**WRITTEN REQUEST**
Determine how many lines of the material hold the string "picture" and reply with only that number.

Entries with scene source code
────────
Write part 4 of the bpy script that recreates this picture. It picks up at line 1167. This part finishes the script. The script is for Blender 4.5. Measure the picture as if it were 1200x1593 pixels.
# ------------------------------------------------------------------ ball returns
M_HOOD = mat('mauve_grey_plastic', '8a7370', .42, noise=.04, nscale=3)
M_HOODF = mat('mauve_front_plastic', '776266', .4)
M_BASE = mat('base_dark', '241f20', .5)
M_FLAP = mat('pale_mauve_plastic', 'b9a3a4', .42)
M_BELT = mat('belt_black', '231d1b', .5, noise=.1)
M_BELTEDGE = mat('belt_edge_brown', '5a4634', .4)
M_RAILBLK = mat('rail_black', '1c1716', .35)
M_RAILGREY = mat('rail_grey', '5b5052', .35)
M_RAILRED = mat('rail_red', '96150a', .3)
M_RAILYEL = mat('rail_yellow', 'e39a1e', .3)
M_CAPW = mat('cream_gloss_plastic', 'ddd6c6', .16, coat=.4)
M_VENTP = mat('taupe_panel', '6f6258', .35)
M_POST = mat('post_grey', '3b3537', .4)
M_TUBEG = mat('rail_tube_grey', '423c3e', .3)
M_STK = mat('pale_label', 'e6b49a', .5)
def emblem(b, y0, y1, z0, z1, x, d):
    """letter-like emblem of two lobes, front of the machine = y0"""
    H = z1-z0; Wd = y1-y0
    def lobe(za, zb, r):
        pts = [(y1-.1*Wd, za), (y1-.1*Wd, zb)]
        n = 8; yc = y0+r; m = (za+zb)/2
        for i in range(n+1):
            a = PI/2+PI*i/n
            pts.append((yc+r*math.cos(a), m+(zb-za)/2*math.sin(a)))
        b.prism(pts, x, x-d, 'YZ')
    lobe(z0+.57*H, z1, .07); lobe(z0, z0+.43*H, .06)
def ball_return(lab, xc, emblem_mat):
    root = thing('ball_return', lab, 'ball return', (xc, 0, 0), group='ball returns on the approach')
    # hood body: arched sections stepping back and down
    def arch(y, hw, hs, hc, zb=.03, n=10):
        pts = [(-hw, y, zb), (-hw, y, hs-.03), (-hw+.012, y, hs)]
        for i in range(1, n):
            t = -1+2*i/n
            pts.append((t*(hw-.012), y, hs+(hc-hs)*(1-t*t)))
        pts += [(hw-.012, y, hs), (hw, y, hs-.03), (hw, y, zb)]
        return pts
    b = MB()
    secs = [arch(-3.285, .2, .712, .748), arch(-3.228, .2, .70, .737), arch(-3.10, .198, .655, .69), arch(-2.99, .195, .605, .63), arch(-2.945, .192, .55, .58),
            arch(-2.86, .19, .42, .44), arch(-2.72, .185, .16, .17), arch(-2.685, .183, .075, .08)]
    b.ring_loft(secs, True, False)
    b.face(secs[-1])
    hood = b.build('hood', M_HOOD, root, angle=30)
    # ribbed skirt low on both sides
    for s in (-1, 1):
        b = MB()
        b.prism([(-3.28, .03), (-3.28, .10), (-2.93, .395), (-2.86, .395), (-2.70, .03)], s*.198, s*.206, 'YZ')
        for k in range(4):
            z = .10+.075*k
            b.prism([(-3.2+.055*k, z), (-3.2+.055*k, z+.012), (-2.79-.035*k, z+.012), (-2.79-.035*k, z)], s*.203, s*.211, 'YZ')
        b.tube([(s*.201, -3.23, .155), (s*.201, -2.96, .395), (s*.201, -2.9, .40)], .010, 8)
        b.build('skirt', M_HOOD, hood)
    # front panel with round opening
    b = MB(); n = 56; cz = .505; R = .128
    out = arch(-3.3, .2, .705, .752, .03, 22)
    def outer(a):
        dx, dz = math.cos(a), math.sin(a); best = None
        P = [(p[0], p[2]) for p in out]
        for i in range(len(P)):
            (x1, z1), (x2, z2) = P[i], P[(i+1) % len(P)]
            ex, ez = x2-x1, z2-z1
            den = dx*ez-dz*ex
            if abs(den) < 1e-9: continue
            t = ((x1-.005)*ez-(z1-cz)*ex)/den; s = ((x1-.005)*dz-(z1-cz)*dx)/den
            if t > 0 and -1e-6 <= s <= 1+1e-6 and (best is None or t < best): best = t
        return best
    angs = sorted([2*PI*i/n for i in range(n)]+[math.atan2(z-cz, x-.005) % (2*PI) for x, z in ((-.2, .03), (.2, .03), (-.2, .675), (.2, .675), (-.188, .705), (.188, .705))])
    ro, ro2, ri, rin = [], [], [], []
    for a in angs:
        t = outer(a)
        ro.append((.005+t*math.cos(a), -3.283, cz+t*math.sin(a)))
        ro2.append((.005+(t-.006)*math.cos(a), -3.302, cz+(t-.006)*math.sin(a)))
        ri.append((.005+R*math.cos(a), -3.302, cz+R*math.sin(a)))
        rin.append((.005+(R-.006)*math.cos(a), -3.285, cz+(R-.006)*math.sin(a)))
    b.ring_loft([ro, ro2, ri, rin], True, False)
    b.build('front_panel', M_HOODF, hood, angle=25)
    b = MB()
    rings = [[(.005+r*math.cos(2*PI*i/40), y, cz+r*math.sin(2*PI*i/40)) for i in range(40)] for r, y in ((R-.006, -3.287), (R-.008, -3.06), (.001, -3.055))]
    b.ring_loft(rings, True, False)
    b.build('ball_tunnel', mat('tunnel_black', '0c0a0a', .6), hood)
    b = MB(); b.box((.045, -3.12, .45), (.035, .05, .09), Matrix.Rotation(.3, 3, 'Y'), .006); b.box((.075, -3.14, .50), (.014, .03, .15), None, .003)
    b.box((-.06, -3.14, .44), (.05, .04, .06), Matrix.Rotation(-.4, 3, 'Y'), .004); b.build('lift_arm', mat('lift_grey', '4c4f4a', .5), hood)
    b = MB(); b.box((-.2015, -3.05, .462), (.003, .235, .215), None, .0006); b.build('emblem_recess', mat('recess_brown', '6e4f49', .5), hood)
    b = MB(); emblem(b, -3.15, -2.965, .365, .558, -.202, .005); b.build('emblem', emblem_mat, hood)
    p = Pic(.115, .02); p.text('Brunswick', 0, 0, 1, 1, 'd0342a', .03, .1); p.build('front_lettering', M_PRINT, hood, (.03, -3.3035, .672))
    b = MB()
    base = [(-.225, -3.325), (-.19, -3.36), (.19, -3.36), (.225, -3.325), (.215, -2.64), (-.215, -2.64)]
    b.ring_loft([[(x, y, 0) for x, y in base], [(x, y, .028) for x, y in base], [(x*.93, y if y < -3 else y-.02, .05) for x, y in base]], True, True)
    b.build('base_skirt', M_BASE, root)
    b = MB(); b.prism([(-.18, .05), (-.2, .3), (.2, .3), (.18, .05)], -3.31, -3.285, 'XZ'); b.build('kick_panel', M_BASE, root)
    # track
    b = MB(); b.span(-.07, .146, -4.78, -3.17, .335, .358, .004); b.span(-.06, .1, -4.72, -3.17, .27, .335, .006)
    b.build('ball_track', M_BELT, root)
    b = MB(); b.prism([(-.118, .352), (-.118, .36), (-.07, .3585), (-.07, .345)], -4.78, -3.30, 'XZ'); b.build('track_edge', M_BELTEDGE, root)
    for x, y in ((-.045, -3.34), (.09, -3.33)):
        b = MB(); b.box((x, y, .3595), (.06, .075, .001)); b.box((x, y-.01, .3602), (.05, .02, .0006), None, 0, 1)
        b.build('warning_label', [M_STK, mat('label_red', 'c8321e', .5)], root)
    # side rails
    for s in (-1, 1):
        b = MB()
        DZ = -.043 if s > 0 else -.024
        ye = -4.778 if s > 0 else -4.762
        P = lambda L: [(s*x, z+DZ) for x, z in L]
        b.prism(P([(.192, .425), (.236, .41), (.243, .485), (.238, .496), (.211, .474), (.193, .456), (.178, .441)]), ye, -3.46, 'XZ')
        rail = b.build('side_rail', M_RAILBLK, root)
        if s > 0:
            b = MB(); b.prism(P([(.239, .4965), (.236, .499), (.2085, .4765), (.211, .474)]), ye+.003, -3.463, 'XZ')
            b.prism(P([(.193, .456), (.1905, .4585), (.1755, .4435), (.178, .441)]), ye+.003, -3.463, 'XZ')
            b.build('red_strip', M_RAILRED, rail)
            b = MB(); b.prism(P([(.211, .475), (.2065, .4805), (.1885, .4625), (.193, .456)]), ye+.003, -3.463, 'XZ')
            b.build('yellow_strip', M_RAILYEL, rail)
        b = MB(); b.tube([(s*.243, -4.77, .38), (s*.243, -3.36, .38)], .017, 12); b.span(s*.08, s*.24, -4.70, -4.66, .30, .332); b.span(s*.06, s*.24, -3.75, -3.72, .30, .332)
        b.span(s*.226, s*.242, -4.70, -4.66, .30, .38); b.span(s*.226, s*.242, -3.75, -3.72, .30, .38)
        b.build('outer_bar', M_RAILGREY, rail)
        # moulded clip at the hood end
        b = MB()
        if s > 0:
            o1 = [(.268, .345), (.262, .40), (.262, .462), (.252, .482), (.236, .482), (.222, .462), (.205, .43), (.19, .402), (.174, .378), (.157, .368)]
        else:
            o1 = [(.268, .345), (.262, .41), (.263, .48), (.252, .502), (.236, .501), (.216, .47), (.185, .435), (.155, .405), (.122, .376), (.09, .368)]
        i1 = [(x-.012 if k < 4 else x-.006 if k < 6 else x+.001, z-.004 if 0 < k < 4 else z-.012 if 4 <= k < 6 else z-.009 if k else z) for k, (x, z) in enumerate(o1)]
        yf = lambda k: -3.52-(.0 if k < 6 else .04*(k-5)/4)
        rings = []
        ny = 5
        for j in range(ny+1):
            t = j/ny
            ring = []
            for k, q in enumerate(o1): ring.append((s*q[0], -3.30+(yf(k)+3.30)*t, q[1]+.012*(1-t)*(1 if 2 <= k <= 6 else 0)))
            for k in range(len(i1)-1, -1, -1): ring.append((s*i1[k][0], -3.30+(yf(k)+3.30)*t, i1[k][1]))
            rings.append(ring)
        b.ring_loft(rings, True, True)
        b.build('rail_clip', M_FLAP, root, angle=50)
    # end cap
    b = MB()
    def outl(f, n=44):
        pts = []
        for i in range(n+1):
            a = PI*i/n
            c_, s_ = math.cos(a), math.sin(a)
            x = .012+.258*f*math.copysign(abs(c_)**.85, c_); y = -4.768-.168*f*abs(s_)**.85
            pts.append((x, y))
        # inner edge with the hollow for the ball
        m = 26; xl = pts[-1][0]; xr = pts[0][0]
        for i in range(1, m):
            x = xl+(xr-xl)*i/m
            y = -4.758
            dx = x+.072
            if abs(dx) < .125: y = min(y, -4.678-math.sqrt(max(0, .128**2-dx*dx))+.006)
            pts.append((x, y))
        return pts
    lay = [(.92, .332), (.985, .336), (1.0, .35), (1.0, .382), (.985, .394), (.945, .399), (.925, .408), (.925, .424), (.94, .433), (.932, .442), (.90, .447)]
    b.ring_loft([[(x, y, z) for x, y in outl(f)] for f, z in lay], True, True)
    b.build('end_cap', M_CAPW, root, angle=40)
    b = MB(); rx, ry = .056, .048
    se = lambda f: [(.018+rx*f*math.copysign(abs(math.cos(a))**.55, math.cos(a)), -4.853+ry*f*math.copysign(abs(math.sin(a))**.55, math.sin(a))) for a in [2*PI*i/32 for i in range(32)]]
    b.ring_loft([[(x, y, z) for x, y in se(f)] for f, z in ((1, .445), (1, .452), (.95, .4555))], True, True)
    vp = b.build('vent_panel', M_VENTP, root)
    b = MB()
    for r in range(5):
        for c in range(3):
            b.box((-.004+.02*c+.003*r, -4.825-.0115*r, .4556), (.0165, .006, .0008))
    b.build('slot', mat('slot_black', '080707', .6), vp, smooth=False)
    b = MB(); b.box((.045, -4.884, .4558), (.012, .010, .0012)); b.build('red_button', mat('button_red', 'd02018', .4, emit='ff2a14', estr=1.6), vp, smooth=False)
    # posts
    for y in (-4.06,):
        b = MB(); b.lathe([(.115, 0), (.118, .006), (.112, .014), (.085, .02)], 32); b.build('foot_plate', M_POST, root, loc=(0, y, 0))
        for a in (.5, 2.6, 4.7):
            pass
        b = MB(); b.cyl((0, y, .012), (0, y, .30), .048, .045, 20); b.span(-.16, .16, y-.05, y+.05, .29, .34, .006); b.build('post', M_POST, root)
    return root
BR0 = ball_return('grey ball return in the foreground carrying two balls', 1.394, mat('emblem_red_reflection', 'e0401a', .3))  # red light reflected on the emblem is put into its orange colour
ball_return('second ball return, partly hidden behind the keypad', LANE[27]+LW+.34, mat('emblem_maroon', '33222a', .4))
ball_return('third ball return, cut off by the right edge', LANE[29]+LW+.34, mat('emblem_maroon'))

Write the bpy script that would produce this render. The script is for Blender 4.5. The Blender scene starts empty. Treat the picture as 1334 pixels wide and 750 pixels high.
────────
**ANSWER BELOW**
2